Stocks fall after gains for worker wages fan inflation fears

Financial Markets Wall Street
The New York Stock Exchange is seen in New York, Thursday, Feb. 24, 2022. Markets are opening mostly higher on Wall Street Friday after a wild ride a day earlier. The S&P 500 added 0.4% in the early going, following even bigger gains in Europe.
(AP Photo/Seth Wenig)

Worries about inflation are hitting Wall Street Friday after a report showed wages for U.S. workers are accelerating, which is good news for them but could feed into even higher inflation for the nation.

The S&P 500 was 1% lower in early trading, on track to wipe out most of what had been a healthy week of gains. The Dow Jones Industrial Average was down 281 points, or 0.8%, at 34,112, as of 9:42 a.m. Eastern time, while the Nasdaq composite was 1.2% lower.

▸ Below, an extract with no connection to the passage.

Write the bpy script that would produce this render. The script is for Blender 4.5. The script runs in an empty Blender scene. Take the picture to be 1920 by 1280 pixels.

Stocks had been on the upswing for more than a month on hopes that the worst of the nation’s high inflation may have passed already. That fed expectations for the Federal Reserve to ease up on its fusillade of big interest-rate hikes, which are supposed to undercut inflation by slowing the economy and dragging down on prices of stocks and other investments.

But Friday’s jobs report showed that wages for workers rose 5.1% last month from a year earlier. That’s an acceleration from October’s 4.9% gain and easily topped economists’ expectations for a slowdown.

Such jumps in pay are helpful to workers who are struggling to keep up with higher prices for daily necessities. But the Federal Reserve worries too-strong gains could cause inflation to become further entrenched in the economy. That’s because wages make up a big part of costs for companies in services industries, and they could end up raising their own prices further to cover higher wages for their employees.

Across the economy, employers also added 263,000 jobs last month. That was stronger hiring than economists’ forecasts for 200,000, while the unemployment rate held steady at 3.7%.

“The most important number for the Fed is probably the wage number,” said Brian Jacobsen, senior investment strategist at Allspring Global Investments.

Many traders are still betting on the Fed to downshift the size of its rate hikes at its next meeting later this month, to half a percentage point from the three-quarters of a point it had shoved through for four straight meetings.

But Treasury yields still jumped immediately after the jobs report’s release. That indicates strengthened expectations for the Fed to stay resolute in hiking interest rates to get inflation under control.

The yield on the two-year Treasury jumped to 4.34% from 4.24% late Thursday. The 10-year yield, which helps set rates for mortgages and many other loans, rose to 3.56% from 3.51%.

“Another month with a strong jobs report and torrid wage gains is a reality check for where we stand in the inflation fight,” said Mike Loewengart, head of model portfolio construction at Morgan Stanley Global Investment Office.

The strong jobs data follows up on several mixed reports on the economy. The nation’s manufacturing activity shrank last month for the first time in 30 months, for example, while the housing industry is struggling under the weight of much higher mortgage rates.

That’s largely by design, because the Fed is raising interest rates as a way of slowing the economy just enough to starve inflation in the prices of things that households and businesses need to stay alive. But the rate hikes also risk causing a recession if they go too far. A jobs market that remains much stronger than expected could make an already dicey situation for the Fed even more complicated.

More economists are forecasting the U.S. economy to fall into a recession next year in large part because of higher interest rates.

“While the Fed won’t back away from” a hike of just half a percentage point “in December, they still have no clue what they’ll do in 2023,” said Allpsring’s Jacobsen.